─── MATERIAL TO PROCESS ───

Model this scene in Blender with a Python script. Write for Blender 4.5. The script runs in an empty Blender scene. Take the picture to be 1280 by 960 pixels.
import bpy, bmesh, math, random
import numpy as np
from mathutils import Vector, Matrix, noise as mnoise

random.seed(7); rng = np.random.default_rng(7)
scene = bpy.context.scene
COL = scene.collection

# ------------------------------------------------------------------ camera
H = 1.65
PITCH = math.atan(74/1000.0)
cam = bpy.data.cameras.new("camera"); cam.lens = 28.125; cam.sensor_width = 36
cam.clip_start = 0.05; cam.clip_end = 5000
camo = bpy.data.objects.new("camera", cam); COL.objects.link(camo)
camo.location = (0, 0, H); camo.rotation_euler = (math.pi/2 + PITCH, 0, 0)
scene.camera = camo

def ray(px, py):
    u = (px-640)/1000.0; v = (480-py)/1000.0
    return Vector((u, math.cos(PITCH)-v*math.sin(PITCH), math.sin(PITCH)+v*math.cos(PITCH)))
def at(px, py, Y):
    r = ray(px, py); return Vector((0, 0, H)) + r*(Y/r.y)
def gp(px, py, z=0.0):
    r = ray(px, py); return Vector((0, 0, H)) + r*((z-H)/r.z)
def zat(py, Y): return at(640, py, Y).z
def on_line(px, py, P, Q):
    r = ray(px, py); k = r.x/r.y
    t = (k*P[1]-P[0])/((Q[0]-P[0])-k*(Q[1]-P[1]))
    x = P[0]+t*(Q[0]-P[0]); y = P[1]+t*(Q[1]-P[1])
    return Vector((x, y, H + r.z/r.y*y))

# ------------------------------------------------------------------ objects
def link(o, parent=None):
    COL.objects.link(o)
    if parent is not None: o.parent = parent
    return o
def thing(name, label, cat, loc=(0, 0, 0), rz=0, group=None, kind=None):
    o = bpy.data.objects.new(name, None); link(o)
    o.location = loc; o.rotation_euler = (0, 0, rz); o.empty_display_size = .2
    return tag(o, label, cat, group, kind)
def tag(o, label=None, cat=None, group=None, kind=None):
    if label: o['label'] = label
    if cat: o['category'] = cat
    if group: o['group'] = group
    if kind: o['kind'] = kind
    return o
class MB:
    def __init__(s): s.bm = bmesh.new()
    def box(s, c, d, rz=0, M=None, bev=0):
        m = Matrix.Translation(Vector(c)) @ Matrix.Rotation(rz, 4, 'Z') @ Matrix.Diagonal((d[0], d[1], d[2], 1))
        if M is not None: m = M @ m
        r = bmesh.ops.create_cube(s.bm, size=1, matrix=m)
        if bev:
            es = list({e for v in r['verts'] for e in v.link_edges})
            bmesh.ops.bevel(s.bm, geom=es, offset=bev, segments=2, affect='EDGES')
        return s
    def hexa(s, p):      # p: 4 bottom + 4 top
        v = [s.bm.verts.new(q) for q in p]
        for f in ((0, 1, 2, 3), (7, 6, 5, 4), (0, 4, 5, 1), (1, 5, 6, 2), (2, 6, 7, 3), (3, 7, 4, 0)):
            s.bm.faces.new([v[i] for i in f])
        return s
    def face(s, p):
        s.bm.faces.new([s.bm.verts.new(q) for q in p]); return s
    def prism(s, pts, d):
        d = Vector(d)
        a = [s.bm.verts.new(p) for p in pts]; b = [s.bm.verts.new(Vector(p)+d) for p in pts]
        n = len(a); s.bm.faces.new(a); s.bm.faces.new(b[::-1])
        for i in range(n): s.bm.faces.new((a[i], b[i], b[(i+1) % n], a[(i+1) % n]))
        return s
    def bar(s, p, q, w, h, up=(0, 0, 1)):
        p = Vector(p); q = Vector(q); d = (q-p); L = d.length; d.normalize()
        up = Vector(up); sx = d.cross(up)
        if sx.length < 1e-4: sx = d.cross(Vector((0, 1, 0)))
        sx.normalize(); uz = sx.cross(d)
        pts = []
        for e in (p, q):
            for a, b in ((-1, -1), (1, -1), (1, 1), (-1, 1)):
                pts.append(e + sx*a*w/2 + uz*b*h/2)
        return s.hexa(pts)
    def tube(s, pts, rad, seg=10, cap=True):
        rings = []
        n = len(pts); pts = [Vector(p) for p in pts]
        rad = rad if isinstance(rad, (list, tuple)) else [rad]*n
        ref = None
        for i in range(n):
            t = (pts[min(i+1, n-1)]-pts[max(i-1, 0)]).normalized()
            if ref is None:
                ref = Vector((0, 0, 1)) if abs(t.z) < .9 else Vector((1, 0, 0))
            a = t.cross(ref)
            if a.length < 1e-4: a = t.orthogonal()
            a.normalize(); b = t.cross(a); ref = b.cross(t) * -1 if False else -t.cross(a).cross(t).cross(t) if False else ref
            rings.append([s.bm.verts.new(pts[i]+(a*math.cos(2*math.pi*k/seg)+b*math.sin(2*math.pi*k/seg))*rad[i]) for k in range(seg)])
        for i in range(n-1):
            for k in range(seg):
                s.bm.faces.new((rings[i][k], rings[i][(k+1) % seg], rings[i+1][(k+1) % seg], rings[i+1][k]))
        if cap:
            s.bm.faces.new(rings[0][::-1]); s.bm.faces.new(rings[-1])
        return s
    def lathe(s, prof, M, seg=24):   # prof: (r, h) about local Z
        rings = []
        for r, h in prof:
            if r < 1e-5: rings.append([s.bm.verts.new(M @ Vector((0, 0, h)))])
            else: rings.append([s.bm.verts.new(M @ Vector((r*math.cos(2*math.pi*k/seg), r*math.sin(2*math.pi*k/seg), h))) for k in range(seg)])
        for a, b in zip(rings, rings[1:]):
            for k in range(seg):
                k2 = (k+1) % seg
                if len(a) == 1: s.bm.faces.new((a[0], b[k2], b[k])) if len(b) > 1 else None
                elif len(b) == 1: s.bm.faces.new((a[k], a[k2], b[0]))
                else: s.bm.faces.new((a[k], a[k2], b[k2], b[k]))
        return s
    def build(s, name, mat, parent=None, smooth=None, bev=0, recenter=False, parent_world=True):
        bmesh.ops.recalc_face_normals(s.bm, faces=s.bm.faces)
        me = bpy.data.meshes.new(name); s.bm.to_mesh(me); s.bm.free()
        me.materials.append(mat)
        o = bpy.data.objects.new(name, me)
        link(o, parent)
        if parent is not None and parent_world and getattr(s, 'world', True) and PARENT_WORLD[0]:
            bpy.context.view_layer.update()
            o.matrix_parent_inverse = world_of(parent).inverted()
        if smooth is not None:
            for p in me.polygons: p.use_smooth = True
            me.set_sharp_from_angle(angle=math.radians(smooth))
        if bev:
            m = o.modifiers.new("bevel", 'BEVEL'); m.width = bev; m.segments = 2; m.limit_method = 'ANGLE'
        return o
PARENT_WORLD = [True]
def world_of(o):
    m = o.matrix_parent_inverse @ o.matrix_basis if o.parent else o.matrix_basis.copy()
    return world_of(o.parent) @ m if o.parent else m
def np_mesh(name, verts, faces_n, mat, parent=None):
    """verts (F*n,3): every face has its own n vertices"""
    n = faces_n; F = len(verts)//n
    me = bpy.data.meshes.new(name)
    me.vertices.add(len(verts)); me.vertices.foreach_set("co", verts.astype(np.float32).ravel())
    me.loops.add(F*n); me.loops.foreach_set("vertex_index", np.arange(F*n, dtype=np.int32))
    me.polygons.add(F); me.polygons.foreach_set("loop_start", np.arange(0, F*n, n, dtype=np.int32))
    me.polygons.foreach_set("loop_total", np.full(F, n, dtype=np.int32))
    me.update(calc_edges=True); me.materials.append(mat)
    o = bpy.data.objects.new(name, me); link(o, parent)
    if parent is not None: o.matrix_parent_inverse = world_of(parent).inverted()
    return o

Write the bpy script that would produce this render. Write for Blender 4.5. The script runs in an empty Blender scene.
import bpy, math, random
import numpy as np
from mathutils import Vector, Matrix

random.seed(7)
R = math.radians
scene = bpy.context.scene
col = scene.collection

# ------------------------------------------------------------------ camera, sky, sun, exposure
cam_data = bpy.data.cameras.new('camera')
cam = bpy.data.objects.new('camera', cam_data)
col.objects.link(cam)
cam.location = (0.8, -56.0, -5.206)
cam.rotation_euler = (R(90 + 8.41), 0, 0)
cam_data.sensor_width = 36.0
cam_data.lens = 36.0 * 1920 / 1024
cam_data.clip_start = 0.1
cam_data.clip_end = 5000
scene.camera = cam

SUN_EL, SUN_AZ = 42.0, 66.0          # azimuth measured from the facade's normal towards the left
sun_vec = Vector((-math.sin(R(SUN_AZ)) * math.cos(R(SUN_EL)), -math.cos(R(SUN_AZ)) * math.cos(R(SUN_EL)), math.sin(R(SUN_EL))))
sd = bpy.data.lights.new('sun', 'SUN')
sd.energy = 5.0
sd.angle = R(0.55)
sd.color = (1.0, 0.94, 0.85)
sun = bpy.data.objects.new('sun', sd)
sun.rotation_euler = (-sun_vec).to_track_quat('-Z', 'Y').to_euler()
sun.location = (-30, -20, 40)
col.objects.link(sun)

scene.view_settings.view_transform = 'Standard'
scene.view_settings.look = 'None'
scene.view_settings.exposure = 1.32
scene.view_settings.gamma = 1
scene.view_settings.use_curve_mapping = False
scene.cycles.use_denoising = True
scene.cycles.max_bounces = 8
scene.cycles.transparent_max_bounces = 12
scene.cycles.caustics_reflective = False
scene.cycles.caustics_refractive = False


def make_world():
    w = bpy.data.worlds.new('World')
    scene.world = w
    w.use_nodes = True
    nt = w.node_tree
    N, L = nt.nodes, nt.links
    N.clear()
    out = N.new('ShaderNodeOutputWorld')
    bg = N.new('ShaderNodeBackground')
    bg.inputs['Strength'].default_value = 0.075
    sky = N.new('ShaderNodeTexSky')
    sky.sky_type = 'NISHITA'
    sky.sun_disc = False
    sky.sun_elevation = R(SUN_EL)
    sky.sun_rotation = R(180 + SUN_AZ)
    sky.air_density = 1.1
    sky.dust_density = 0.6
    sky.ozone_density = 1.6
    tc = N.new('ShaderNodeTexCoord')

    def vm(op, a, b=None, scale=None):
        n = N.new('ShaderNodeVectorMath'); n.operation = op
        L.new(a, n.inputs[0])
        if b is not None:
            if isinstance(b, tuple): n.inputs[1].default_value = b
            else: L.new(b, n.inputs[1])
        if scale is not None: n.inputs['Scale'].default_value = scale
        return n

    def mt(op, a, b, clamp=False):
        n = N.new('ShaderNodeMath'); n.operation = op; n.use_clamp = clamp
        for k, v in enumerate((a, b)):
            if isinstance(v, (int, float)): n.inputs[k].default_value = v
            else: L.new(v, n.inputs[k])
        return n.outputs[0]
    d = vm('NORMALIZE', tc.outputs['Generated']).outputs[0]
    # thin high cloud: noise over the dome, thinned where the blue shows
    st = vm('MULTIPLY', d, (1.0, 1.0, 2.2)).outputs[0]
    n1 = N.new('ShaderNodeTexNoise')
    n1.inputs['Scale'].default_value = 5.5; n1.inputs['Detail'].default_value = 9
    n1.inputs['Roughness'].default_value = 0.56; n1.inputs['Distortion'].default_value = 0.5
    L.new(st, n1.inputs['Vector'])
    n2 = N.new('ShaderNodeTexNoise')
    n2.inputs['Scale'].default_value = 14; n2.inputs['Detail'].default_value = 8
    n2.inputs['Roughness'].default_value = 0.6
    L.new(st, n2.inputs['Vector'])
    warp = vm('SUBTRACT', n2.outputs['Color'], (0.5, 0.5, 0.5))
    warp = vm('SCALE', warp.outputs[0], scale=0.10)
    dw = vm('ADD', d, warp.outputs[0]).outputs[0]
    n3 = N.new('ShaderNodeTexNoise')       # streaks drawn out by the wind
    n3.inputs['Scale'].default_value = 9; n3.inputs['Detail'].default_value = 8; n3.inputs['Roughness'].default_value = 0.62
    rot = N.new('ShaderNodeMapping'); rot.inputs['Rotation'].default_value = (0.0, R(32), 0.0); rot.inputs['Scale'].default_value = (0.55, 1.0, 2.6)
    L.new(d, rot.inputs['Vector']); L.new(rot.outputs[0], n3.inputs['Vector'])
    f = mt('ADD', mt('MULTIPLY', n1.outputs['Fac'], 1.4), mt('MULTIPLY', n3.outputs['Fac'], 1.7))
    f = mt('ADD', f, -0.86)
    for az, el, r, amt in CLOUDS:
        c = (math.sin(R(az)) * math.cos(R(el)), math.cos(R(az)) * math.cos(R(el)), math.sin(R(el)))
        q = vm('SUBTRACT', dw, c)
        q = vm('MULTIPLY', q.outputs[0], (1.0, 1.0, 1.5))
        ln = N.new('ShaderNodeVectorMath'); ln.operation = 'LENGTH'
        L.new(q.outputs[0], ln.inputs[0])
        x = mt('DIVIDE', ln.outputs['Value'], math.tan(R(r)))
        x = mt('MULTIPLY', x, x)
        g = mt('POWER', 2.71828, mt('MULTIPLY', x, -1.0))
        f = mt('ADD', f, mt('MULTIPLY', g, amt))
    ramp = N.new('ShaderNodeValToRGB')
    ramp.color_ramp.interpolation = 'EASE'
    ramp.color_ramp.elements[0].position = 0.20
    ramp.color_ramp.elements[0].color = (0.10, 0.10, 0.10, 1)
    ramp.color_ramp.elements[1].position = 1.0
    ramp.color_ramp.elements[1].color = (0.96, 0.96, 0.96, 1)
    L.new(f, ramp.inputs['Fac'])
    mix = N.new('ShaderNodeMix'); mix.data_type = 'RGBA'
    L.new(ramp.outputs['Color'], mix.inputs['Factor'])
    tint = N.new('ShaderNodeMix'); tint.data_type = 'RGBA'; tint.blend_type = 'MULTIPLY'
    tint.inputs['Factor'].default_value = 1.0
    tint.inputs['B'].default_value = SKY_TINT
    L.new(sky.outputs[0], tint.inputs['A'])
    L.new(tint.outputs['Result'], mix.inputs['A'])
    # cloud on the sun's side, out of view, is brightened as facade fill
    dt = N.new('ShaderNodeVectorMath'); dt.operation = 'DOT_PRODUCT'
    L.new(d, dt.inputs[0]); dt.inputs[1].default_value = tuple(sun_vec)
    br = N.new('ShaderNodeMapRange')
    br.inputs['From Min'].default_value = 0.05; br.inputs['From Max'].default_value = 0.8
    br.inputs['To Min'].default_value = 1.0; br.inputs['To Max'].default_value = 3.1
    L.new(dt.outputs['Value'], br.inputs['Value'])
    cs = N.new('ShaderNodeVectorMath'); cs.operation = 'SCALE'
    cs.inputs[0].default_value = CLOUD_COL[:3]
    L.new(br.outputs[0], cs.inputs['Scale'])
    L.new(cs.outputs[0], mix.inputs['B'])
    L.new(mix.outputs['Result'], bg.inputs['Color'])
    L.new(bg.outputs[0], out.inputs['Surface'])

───

- [INSTRUCTIONS TO FOLLOW]:
Reproduce the records above exactly, from the first line through the line containing "from mathutils import Vector, Matrix, noise", and output nothing else.

- [SOLUTION FOR THIS TASK]:
Model this scene in Blender with a Python script. Write for Blender 4.5. The script runs in an empty Blender scene. Take the picture to be 1280 by 960 pixels.
import bpy, bmesh, math, random
import numpy as np
from mathutils import Vector, Matrix, noise as mnoise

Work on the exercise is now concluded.